Hi, I have a dual-controller 3140a in a QA environment with only 2 on-board GigE ports each. The current config has:
Single vif per controller
- e0a active
- e0b standby
- each nic port is attached to a separate Cisco 6509-E switch. There is a 4-gig port channel between the switches but they do not have the cross-stacking VSS module.
On each side I am going to add a 4-port GigE PCIe card and then implement:
- 2 lacp vif's - one connected to each 6509 switch - vif_lacp0, vif_lacp1
- 1 single-mode vif layered above the 2 lacp vif's.
So the config on Controller1 would look like:
vif create lacp -b ip vif_lacp0 <nics>
vif create lacp -b ip vif_lacp1 <nics>
vif create single vif_single0 vif_lacp0 vif_lacp1
vif favor vif_lacp0
* matching config with appropriate naming changes will be put on Controller2
- Controller 1 is the primary controller for Oracle DB connections (2 2-node RAC clusters)

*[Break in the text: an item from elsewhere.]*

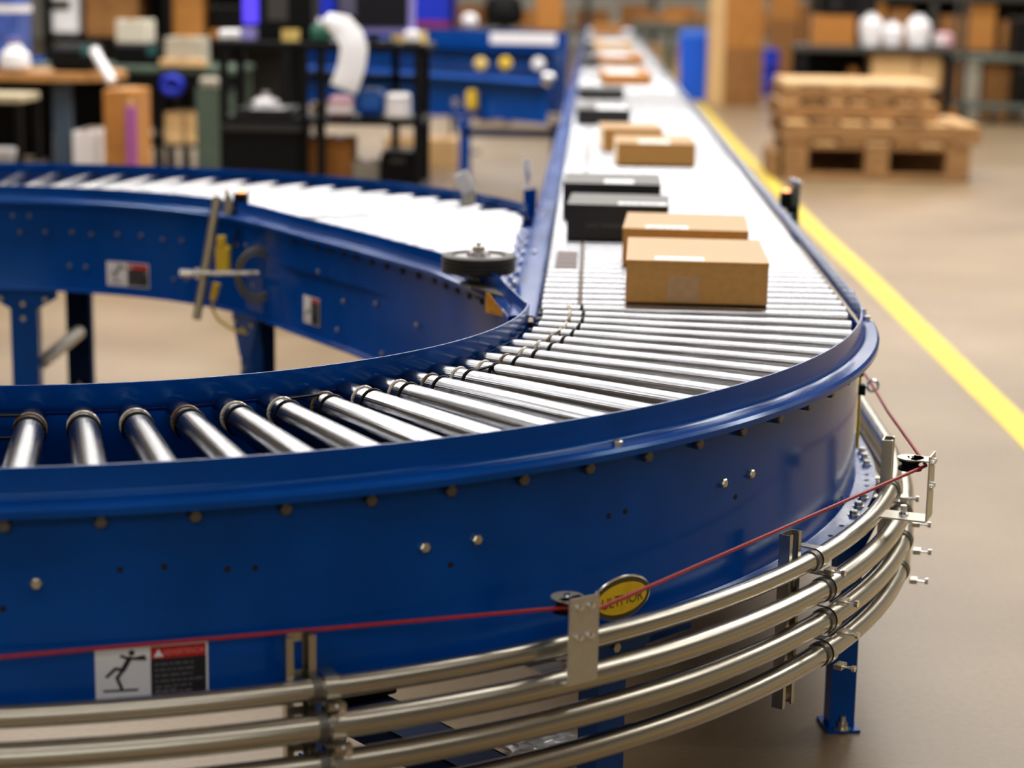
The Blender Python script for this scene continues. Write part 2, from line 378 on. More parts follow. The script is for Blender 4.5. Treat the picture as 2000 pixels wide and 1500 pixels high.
# scratch marks / letters stamped on the inner guard
# ------------------------------------------------------------------ things printed / fixed on the outer web
def bent(vs, a_c, z_c, r, flip=1):                   # map local (x along arc, y up, z out) to the web
    out = []
    for v in vs:
        a = rad(a_c) + v[0] / r; q = r + v[2]
        out.append(Vector((C.x + q * math.cos(a), C.y + q * math.sin(a), z_c + v[1])))
    return out
def grid_rect(x0, x1, y0, y1, z, n=6):
    vs = []; fs = []
    for i in range(n + 1):
        x = x0 + (x1 - x0) * i / n; vs += [(x, y0, z), (x, y1, z)]
    for i in range(n): fs.append((2 * i, 2 * i + 2, 2 * i + 3, 2 * i + 1))
    return vs, fs
def capsule(p, q, w, z):
    p = Vector(p); q = Vector(q); d = (q - p).normalized(); nn = Vector((-d.y, d.x)); poly = []
    for k in range(7): t = -PI / 2 + PI * k / 6; poly.append(q + (d * math.cos(t) + nn * math.sin(t)) * w)
    for k in range(7): t = PI / 2 + PI * k / 6; poly.append(p + (d * math.cos(t) + nn * math.sin(t)) * w)
    return [(v.x, v.y, z) for v in poly], [tuple(range(14))]
def warning_sign(parent, mapf, Wd, Hd, name='warning_sign'):
    mb = MB(); vs, fs = grid_rect(-Wd / 2, Wd / 2, -Hd / 2, Hd / 2, 0.0012); v2, f2 = grid_rect(-Wd / 2, Wd / 2, -Hd / 2, Hd / 2, 0.0)
    mb.add(mapf(vs), fs); mb.add(mapf(v2), f2)
    sg = mb.build(name, LABEL, parent, smooth=0, fix=False); sg['label'] = 'white and black warning sign with red header'
    s = Wd / 0.148
    def sub(nm, M, items):
        mb = MB()
        for vs, fs in items: mb.add(mapf(vs), fs)
        return mb.build(nm, M, sg, smooth=0, fix=False)
    x0 = -0.002 * s; x1 = Wd / 2 - 0.003 * s; top = Hd / 2 - 0.003 * s; hd = top - 0.017 * s
    sub('text_panel', BLACKINK, [grid_rect(x0, x1, -Hd / 2 + 0.003 * s, hd, 0.0016)])
    sub('header_band', REDINK, [grid_rect(x0, x1, hd, top, 0.0016)])
    tx = text_data('ADVERTENCIA', 0.0105 * s); cx = x0 + (x1 - x0) * 0.60; cy = (hd + top) / 2 - 0.001 * s
    sub('header_text', PINKINK, [([(v.x * 0.78 + cx, v.y + cy, 0.0020) for v in tx[0]], tx[1])])
    tri = [(x0 + 0.004 * s, cy - 0.005 * s, 0.0020), (x0 + 0.017 * s, cy - 0.005 * s, 0.0020), (x0 + 0.0105 * s, cy + 0.006 * s, 0.0020)]
    sub('alert_triangle', LABEL, [(tri, [(0, 1, 2)])])
    rnd = random.Random(7); items = []
    for k in range(7):
        if k == 6: y = -Hd / 2 + 0.008 * s; x_end = x0 + 0.030 * s
        else: y = hd - (0.008 + 0.0078 * k) * s; x_end = x0 + (0.050 + 0.016 * rnd.random()) * s
        x = x0 + 0.005 * s
        while x < x_end:
            w = (0.004 + 0.009 * rnd.random()) * s; items.append(grid_rect(x, min(x + w, x_end + 0.003 * s), y - 0.0016 * s, y + 0.0016 * s, 0.0020, 1)); x += w + 0.0022 * s
    sub('small_print', GREYINK, items)
    # falling figure
    w = 0.0036 * s; X = lambda u: -Wd / 2 + u * s; Y = lambda u: -Hd / 2 + u * s
    limbs = [((.0445, .056), (.036, .041), 1.5), ((.036, .041), (.026, .043), 1), ((.026, .043), (.015, .033), 1), ((.036, .041), (.028, .030), 1.1), ((.028, .030), (.0335, .0155), 1),
             ((.045, .056), (.065, .054), 0.9), ((.044, .056), (.034, .060), 0.9), ((.052, .056), (.064, .058), .7)]
    items = [capsule((X(p[0]), Y(p[1])), (X(q[0]), Y(q[1])), w * k * 0.6, 0.0020 + 0.00002 * i) for i, (p, q, k) in enumerate(limbs)]
    items.append(capsule((X(.0475), Y(.0635)), (X(.0476), Y(.0636)), w * 1.1, 0.0021))
    items.append(([(X(.010), Y(.0115), .002), (X(.055), Y(.0105), .002), (X(.055), Y(.0135), .002), (X(.010), Y(.0145), .002)], [(0, 1, 2, 3)]))
    sub('falling_figure', BLACKINK, items)
    return sg
warning_sign(curve, lambda vs: bent(vs, -71.15, 0.5135, RO + 0.0032), 0.148, 0.0725)
# oval maker's badge
def oval(rx, ry, z, n=40): return [(rx * math.cos(2 * PI * k / n), ry * math.sin(2 * PI * k / n), z) for k in range(n)]
BA, BZ, BR = -45.4, 0.509, RO + 0.0032
mb = MB(); n = 40
vs = oval(.063, .0355, 0) + oval(.063, .0355, .003) + oval(.061, .0335, .0045); fs = [(k, (k + 1) % n, (k + 1) % n + n, k + n) for k in range(n)] + [(k + n, (k + 1) % n + n, (k + 1) % n + 2 * n, k + 2 * n) for k in range(n)] + [tuple(range(2 * n, 3 * n))]
mb.add(bent(vs, BA, BZ, BR), fs); badge = mb.build('badge', CHROME, curve, smooth=30, fix=False); badge['label'] = 'oval yellow badge with chrome and black rim'
mb = MB(); mb.add(bent(oval(.0595, .032, .0048), BA, BZ, BR), [tuple(range(n))]); mb.build('badge_rim', OLIVE, badge, smooth=0, fix=False)
mb = MB(); mb.add(bent(oval(.053, .0245, .0050), BA, BZ, BR), [tuple(range(n))]); mb.build('badge_field', YEL, badge, smooth=0, fix=False)
tx = text_data('ULTMOR', 0.024); mb = MB(); mb.add(bent([(v.x * 0.92, v.y - 0.003, 0.0054) for v in tx[0]], BA, BZ, BR), tx[1]); mb.build('badge_lettering', mat('badge_ink', (0.10, 0.065, 0.02), 0.5), badge, smooth=0, fix=False)

# ------------------------------------------------------------------ conveyor stands
def stand_leg(parent, x, y, zt, rz, w=0.052, gus=0.20, M=BLUE, name='support_leg', gz=0.10):
    T = Matrix.Translation((x, y, 0)) @ Matrix.Rotation(rz, 4, 'Z'); mb = MB()
    mb.box(-w / 2, w / 2, -0.002, 0.002, 0.006, zt, T); mb.box(-w / 2, -w / 2 + 0.004, 0.002, 0.04, 0.006, zt, T); mb.box(w / 2 - 0.004, w / 2, 0.002, 0.04, 0.006, zt, T)
    mb.box(-w / 2 - 0.008, w / 2 + 0.008, -0.02, 0.06, 0, 0.006, T)
    g = [(-gus / 2, zt), (gus / 2, zt), (gus / 2, zt - 0.025), (w / 2, zt - gz), (-w / 2, zt - gz), (-gus / 2, zt - 0.025)]
    mb.prism(g[::-1], T @ Matrix.Rotation(PI / 2, 4, 'X') @ Matrix.Translation((0, 0, 0.002)), 0.004)
    lg = mb.build(name, M, parent)
    for (dx, dz) in ((-gus * 0.33, zt - 0.03), (gus * 0.33, zt - 0.03), (0, zt - 0.045), (0, zt - gz - 0.03)): MB().lathe([(0, 0.008), (0.006, 0.008)], 6, T @ Matrix.Translation((dx, -0.0055, dz)) @ Matrix.Rotation(PI / 2, 4, 'X')).build('leg_bolt', BOLT, lg)
    MB().lathe([(0, 0.016), (0.003, 0.016), (0.0031, 0.010), (0.014, 0.010), (0.0141, 0.006), (0.026, 0.005)], 12, T @ Matrix.Translation((0.0, -0.010, 0.006))).build('anchor_bolt', BOLT, lg, smooth=20)
    return lg
stand_leg(curve, 0.512, 3.60, 0.468, rad(8), 0.05, 0.12)
stand_leg(curve, *cp(-45, 1.62, 0).xy, 0.468, rad(45), 0.060, 0.20)
stand_leg(curve, -0.45, 3.37, 0.468, rad(45), 0.055, 0.10)
stand_leg(curve, *cp(-112, 1.62, 0).xy, 0.468, rad(-22), 0.060, 0.20)
def beam(parent, p, q, w, h, M, name):
    p = Vector(p); q = Vector(q); d = q - p; T = orient(p, d) ; mb = MB(); L = d.length
    mb.box(-h / 2, h / 2, -w / 2, w / 2, 0, L, T); return mb.build(name, M, parent)
pA, pB = cp(-45, 1.59, 0.13), Vector((-0.45, 3.41, 0.13))
mb = MB(); d = (pB - pA); T = Matrix.Translation(pA) @ Matrix.Rotation(math.atan2(d.y, d.x), 4, 'Z')
mb.box(0, d.length, -0.05, 0.05, -0.004, 0, T); mb.box(0, d.length, -0.05, -0.046, -0.05, 0, T); mb.box(0, d.length, 0.046, 0.05, -0.05, 0, T)
cb = mb.build('cross_beam', BLUED, curve)
mb = MB(); mb.box(d.length - 0.10, d.length + 0.0, -0.07, 0.07, 0, 0.05, T, c=0.004); mb.build('gear_case', BLK, cb)
mb = MB(); mb.box(0.25, 0.254, -0.05, 0.05, 0, 0.002, T); mb.box(0.40, 0.404, -0.05, 0.05, 0, 0.004, T); mb.build('weld_strip', CHROME, cb)
mb = MB(); T2 = Matrix.Translation(cp(-42, 1.60, 0.40)) @ Matrix.Rotation(rad(48), 4, 'Z')
mb.box(-0.11, 0.12, -0.01, 0.0, 0.0, 0.066, T2, c=0.004); mb.build('splice_plate', BLUE, curve)

# ------------------------------------------------------------------ straight conveyor
XL, XR = C.x + 0.991, C.x + RO           # -0.105 .. 0.546
straight = thing('straight_conveyor', (0.22, 4.0, 0), 'long straight roller conveyor running away towards the back wall', 'conveyor')
Y0, Y1 = 3.985, 33.0
tR, wR = guard_profile(0.797, 0.750, 0.468, 0.035, 0.046)
mb = MB(); P = [(XR, Y0), (XR, 10), (XR, 20), (XR, Y1)]; sweep(mb, P, tR, 1); sweep(mb, P, wR, 1); mb.build('guarded_side_frame', BLUE, straight)
prof = sheet([(0.0, 0.470), (0.0, 0.760), (0.002, 0.764), (0.006, 0.766), (0.046, 0.766), (0.049, 0.764), (0.05, 0.760), (0.05, 0.748)], 0.003)
mb = MB(); P = [(XL, 3.80), (XL, 10), (XL, 20), (XL, Y1)]; sweep(mb, P, prof, -1); mb.build('flat_side_frame', BLUE, straight)
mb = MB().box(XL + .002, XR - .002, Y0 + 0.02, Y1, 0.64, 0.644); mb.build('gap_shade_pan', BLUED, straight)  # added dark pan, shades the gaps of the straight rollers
def straight_roller():
    mb = MB(); R = 0.0245; L = XR - XL - 0.016
    def seg(st, M, n=16):
        mb.use(M); vs = []; fs = []
        for x, q in st:
            for k in range(n): t = 2 * PI * k / n; vs.append(Vector((x, q * math.cos(t), q * math.sin(t))))
        for i in range(len(st) - 1):
            for k in range(n): k2 = (k + 1) % n; fs.append((i * n + k, (i + 1) * n + k, (i + 1) * n + k2, i * n + k2))
        fs.append(tuple(range(n))); fs.append(tuple((len(st) - 1) * n + k for k in range(n - 1, -1, -1))); mb.add(vs, fs)
    g = 0.080
    seg([(0, .016), (0, .0225), (.002, R), (g - .005, R), (g - .003, R - .003), (g + .003, R - .003), (g + .005, R), (L - .002, R), (L, .0225), (L, .016)], STEEL)
    seg([(-.012, .006), (.001, .006)], DARKST, 6); seg([(L - .001, .006), (L + .008, .006)], DARKST, 6)
    mb.use(AMBER); mb.tube([Vector((g, (R - .001) * math.cos(2 * PI * k / 16), (R - .001) * math.sin(2 * PI * k / 16))) for k in range(16)], 0.0026, 5, closed=True)
    return mb
PITCH = 0.0762; zr = 0.765 - 0.0245
base = straight_roller().build('roller', STEEL, straight, local=True, smooth=30)
sl = lambda y: (XL + 0.008 - 0.22, y - 4.0, zr)
base.location = sl(Y0 + 0.045)
ny = int((Y1 - Y0 - 0.08) / PITCH)
for k in range(1, min(ny, 299)): put(base, 'roller', straight, sl(Y0 + 0.045 + PITCH * k))
mb = MB().use(STEEL)
for k in range(299, ny): mb.cyl((XL + .008, Y0 + .045 + PITCH * k, zr), (XR - .008, Y0 + .045 + PITCH * k, zr), 0.0245, 10)
o = mb.build('far_rollers', STEEL, straight); o['kind'] = 'stuff'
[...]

- Controller 2 is the primary controller for a VMware vSphere cluster (8 hosts)
What I'm trying to determine and decide is whether the <nics> belonging to the lacp vif's have to be equal in number? If not I was considering making:
vif_lacp0 (active) use all 4-ports from the add-in card
vif_lacp1 (standby) use the 2-ports from the on-board card
Pros:
- additional bandwidth with higher single link-loss failure on active vif's, which should be up and active almost 100% of the time
- avoid any issues if differences in chipsets b/w onboard nics and expansion card nics
Cons:
- Lower bandwidth available during outages, although it would take full loss of primary 6500 to be in that situation
Anyone tried this before with good or bad results?